But I say, did not Israel know?
etc.] Some supply the word "God", did not Israel know God?
verily, they did; they knew the being and perfections of God, the
unity of God, and the trinity of persons in the divine essence;
they knew the will of God, and the right way of worshipping him;
for they were favoured with a divine revelation; to them were
committed the oracles of God, and to them belonged the giving of
the "Gospel", did not Israel know the Gospel? yes, they did; they
not only heard it, but knew it; not spiritually and
experimentally, but nationally and speculatively, and, against
the light and conviction of their own minds, obstinately rejected
it with contempt: but I rather think this question refers to the
calling of the Gentiles, and their own rejection; and the sense
is, did not Israel know, that the Gentiles were to be called by
the grace of God, and that they themselves were to be cast off?

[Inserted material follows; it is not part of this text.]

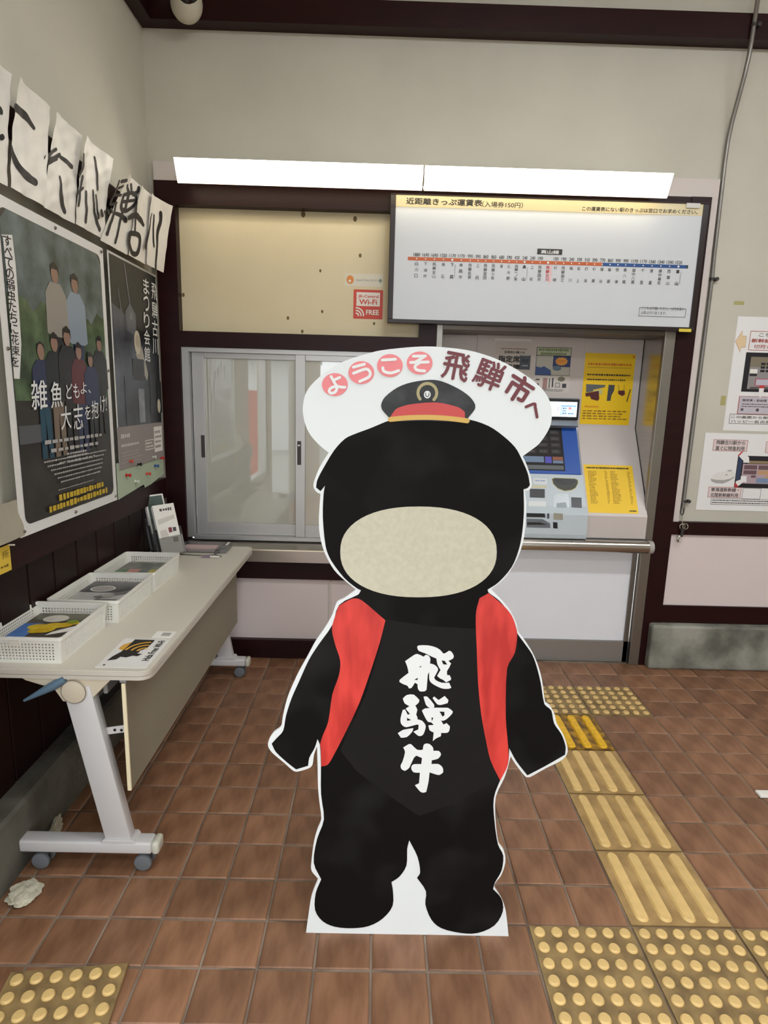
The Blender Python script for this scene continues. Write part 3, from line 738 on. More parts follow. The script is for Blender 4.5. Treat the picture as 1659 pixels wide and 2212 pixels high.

they did know this, at least something of it, though not so
clearly as it is now revealed to the holy apostles and prophets
by the Spirit; but in some measure they could not but know it,
since there were such strong hints of it in the writings of the
Old Testament, some of which are hereafter produced:
first Moses saith;
not "Moses the first", as if there was another, or a second
Moses, but either Moses, who is the first of the inspired
writers, and chief of the prophets; or rather this regards order
of time, Moses in the first place says so and so, for other
testimonies are after cited; the passage in Moses referred to, is
( Deuteronomy 32:21 ) .
I will provoke you to jealousy by them that are no people,
and by a
foolish nation I will anger you.
The Gentiles are here designed by "them that are no people": who
before God, and in his sight, as all nations are, were as a drop
of the bucket, as the small dust of the balance: nay, even as
nothing, yea, less than nothing and vanity: likewise they were no
people of any account, of any name; they were mean and
contemptible, neglected and overlooked by God himself, and
treated with contempt by the Jews, his professing people: and
besides, they were not as yet openly and visibly the people of
God; they neither called upon his name, nor were they called by
his name; he had not as yet taken from among them a people for
his name: these are also meant by "the foolish nation"; Jarchi
F13 says, the Cuthites, or Samaritans,
are intended; who were neighbours to the Jews, and greatly hated
by them: but it may more rightly be applied to all the Gentiles
in general, who notwithstanding their large pretensions to
natural, civil, and moral wisdom, yet being without a true
knowledge of God, Christ, and the Gospel, were a foolish people;
and in nothing more did their folly appear, than in their
idolatry and superstition. Now the Lord threatened by these
people to provoke the Jews to jealousy, and to anger them; and
this was but just, and by way of retaliation; for since they
provoked him to jealousy and anger, by worshipping strange gods,
which plainly declared their want of faith in him, affection for
him, and their departure from him; it was a righteous thing in
him to provoke them to jealousy of him, as if he had no affection
for them, who had been so long, in some sense, an husband to them
all; and as about to cast them off; and to anger them, by sending
his Gospel among the Gentiles, and calling them by his grace, and
making them partakers of his special favours; whereby this
prophecy had its full accomplishment: for though the Jews
rejected and despised the Gospel themselves, yet nothing more
provoked them than that it should be carried among the Gentiles;
see ( Acts
22:21 Acts 22:22 ) ( 1
Thessalonians 2:16 ) . Now from these words of Moses, the
Israelites must needs know, they could not but know that it was
the will of God to call the Gentiles, and reject them.